The two men never said why they committed the crimes. Speculation has centered on gang or drug wars, or anti-gay hatred.
South Africa, population 43 million, has a high crime rate, which includes an average of 55 murders a day.
Aussie P.M. defends marriage stance
Australian Prime Minister John Howard says his opposition to same-sex marriage is a matter not of intolerance but of common sense.
“The reason I don’t support gay marriage is that I think it in different ways reduces the status of marriage as so commonly understood in our society,” he told the Australian Broadcasting Corporation on March 18. “There has to be a point at which you stand up for certain benchmark institutions.
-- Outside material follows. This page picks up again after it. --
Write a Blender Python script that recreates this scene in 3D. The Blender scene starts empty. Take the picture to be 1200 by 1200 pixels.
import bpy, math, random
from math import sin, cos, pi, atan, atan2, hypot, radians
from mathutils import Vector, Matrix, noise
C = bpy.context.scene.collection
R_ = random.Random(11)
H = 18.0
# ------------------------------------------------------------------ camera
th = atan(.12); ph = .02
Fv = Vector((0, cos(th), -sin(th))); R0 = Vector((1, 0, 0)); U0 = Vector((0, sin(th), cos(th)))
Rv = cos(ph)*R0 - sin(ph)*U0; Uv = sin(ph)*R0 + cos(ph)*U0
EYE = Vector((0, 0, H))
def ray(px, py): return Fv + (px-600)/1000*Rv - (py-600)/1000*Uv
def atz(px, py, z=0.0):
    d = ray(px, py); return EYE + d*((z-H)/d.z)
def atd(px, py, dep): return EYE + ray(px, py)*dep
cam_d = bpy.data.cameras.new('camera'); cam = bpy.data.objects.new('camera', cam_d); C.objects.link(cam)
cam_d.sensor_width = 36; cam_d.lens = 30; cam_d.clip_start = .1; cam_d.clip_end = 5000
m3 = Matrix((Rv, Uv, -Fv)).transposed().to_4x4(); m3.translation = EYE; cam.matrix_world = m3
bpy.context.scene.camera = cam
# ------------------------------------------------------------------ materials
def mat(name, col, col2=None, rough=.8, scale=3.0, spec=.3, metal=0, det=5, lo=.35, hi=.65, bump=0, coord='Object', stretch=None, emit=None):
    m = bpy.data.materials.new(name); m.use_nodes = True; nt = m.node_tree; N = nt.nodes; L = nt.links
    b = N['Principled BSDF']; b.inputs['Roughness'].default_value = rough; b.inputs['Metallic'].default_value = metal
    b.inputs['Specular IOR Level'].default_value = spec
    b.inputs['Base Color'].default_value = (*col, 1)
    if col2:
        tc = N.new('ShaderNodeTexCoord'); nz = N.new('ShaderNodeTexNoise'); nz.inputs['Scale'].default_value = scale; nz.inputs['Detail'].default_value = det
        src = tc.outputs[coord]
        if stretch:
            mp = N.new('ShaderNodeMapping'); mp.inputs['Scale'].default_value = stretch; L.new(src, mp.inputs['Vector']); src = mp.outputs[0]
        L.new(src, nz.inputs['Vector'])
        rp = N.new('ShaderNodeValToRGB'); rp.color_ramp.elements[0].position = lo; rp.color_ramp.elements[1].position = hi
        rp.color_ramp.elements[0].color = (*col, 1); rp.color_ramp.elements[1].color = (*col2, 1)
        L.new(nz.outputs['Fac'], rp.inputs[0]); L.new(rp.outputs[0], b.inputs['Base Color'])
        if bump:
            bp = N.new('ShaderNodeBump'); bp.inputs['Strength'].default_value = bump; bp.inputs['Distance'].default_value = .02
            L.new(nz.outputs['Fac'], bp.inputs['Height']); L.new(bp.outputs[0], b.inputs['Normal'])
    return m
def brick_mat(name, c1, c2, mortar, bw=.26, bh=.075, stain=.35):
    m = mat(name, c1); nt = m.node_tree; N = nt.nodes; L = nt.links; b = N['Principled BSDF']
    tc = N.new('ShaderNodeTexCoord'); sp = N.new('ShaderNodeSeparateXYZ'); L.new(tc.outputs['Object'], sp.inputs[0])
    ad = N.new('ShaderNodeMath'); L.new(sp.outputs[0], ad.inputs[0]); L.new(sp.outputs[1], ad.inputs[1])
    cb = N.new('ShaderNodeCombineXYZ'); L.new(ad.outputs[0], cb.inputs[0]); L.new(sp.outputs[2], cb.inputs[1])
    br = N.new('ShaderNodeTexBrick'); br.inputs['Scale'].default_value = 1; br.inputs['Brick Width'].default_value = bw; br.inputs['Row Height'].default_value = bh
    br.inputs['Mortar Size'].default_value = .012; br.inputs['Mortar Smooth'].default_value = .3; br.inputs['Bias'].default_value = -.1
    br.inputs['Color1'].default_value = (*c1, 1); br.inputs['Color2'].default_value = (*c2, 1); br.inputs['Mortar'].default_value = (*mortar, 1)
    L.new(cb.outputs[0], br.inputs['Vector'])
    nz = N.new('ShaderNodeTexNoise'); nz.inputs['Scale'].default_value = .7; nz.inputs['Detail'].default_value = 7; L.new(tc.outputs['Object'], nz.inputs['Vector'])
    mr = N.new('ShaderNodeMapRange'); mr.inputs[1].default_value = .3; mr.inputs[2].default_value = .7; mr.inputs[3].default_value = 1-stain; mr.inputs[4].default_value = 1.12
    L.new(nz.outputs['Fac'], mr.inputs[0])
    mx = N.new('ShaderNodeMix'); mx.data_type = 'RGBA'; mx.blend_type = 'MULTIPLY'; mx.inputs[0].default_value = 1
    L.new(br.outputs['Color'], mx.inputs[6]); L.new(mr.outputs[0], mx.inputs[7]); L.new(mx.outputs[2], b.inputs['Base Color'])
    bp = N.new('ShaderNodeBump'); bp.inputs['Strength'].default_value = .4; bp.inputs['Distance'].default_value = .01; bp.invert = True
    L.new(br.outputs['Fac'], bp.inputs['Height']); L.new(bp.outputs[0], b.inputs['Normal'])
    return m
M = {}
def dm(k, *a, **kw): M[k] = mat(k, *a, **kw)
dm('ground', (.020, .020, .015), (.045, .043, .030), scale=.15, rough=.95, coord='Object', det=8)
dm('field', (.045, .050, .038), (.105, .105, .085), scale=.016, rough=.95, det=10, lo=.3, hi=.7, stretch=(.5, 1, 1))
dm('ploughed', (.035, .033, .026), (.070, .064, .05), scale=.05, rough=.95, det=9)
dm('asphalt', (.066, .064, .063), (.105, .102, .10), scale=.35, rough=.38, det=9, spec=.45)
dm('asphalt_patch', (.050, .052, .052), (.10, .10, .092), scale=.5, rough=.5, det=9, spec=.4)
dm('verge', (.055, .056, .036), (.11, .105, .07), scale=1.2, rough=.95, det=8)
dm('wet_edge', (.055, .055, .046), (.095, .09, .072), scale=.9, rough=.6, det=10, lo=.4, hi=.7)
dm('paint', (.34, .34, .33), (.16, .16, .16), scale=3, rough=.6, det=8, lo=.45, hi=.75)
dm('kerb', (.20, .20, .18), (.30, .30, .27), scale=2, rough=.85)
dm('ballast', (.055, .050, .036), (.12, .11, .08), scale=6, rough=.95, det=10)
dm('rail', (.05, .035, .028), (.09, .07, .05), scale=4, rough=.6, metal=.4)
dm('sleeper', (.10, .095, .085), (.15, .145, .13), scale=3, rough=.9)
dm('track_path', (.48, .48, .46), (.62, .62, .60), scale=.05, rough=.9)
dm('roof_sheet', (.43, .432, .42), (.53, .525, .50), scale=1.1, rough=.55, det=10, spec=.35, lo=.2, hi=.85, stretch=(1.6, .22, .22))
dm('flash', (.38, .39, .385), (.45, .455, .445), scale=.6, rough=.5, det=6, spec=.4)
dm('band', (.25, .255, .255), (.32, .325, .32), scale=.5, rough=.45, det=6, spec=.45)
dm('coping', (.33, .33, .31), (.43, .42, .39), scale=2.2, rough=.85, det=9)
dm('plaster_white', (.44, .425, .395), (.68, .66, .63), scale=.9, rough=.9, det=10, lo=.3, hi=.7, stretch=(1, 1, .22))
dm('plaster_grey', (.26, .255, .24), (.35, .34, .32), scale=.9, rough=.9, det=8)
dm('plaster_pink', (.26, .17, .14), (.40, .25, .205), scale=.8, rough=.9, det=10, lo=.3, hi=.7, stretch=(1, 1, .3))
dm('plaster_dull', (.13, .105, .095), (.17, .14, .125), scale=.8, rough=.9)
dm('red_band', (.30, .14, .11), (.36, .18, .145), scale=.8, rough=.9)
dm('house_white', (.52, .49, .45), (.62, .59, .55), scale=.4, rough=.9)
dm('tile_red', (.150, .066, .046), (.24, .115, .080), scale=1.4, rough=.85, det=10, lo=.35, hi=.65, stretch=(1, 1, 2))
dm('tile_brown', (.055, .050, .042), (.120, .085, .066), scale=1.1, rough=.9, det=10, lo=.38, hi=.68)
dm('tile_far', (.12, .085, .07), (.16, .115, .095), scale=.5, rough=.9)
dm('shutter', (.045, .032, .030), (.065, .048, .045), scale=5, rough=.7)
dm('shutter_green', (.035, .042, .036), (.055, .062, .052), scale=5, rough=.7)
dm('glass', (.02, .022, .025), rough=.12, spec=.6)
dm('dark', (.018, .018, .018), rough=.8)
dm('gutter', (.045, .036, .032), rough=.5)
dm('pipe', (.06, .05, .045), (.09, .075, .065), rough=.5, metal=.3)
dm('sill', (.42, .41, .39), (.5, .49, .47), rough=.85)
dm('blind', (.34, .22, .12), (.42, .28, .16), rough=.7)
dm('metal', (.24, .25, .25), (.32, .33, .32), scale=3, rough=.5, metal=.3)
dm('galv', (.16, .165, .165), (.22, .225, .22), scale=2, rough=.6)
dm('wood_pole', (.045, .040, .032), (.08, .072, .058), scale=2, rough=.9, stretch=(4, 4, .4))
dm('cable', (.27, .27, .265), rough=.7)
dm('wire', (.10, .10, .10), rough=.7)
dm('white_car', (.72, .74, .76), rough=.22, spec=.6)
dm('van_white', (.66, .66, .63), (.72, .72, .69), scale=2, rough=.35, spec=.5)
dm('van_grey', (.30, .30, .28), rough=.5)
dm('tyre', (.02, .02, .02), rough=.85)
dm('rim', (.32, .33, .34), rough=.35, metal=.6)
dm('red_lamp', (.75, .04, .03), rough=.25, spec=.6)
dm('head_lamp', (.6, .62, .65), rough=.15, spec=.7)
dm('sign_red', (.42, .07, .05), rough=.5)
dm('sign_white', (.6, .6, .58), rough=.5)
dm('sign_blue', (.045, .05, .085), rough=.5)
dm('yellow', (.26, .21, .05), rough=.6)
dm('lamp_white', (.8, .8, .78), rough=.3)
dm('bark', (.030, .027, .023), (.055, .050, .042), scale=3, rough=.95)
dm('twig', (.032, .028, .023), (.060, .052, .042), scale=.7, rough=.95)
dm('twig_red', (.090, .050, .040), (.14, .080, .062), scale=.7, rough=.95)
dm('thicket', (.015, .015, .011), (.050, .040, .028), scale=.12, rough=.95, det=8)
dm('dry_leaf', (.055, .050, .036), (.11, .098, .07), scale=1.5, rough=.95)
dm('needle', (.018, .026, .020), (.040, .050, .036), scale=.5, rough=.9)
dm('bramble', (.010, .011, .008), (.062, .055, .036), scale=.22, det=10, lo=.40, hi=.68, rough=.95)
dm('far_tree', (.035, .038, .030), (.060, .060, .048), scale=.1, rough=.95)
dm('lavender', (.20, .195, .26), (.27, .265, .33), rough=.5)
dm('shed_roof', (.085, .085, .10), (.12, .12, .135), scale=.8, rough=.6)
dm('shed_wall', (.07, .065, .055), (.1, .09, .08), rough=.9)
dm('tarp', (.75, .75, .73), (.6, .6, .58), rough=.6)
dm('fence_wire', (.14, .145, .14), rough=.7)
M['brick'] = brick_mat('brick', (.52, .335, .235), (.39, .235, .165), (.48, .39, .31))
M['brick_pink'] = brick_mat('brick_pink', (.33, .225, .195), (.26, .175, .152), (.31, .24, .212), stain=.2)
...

I don’t think that is intolerant, I think it’s common sense because they contribute to the continuity and the stability of society.”
Howard also has spoken out recently against allowing gays to adopt children.
Spanish activist honored by government
Longtime Spanish gay activist Jordi Petit, a former secretary general of the International Lesbian and Gay Association, has received the Catalonia Institute of Human Rights’ 27th annual Solidarity Prize.
The award was presented in the Catalonian Parliament in Barcelona by Parliament President Ernest Benach and Justice Councilor Josep Maria Vallès.
“I understand that this award, which I proudly receive for my work, is a recognition of the volunteers in the GLBT movement over these 26 years of democracy in Spain,” Petit said.
Spanish government to sue Almodóvar
Famed gay Spanish movie director Pedro Almodóvar has been threatened with a “slander and libel” lawsuit by Spain’s outgoing conservative government, which was ousted in the March 14 elections.
Speaking March 17 at a movie screening, Almodóvar said: “We have to understand something terrifying. The PP [the Popular Party, the conservatives] was about to, at midnight Saturday, bring about a coup d’état. I don’t want to be polite or delicate – I’m not trying to throw stones – but you have to see how the PP has been operating.”
Almodóvar was referring to a rumor that the night before the election, the PP asked King Juan Carlos to postpone the voting in the wake of the March 11 terrorist bombings of Madrid trains, which killed 201 people and injured 1,500. The PP has called the rumor a “colossal lie.”
The bombings have been widely credited with turning the tide against the PP, which had been expected to win re-election, in favor of the Socialist Workers Party.
Outgoing PP Prime Minister José María Aznar has strongly supported the United States’ war in Iraq despite polls showing that the majority of Spaniards do not. That support has been blamed for the train bombings, which are suspected of having been carried out by the al-Qaeda-linked Moroccan Islamic Combatant Group.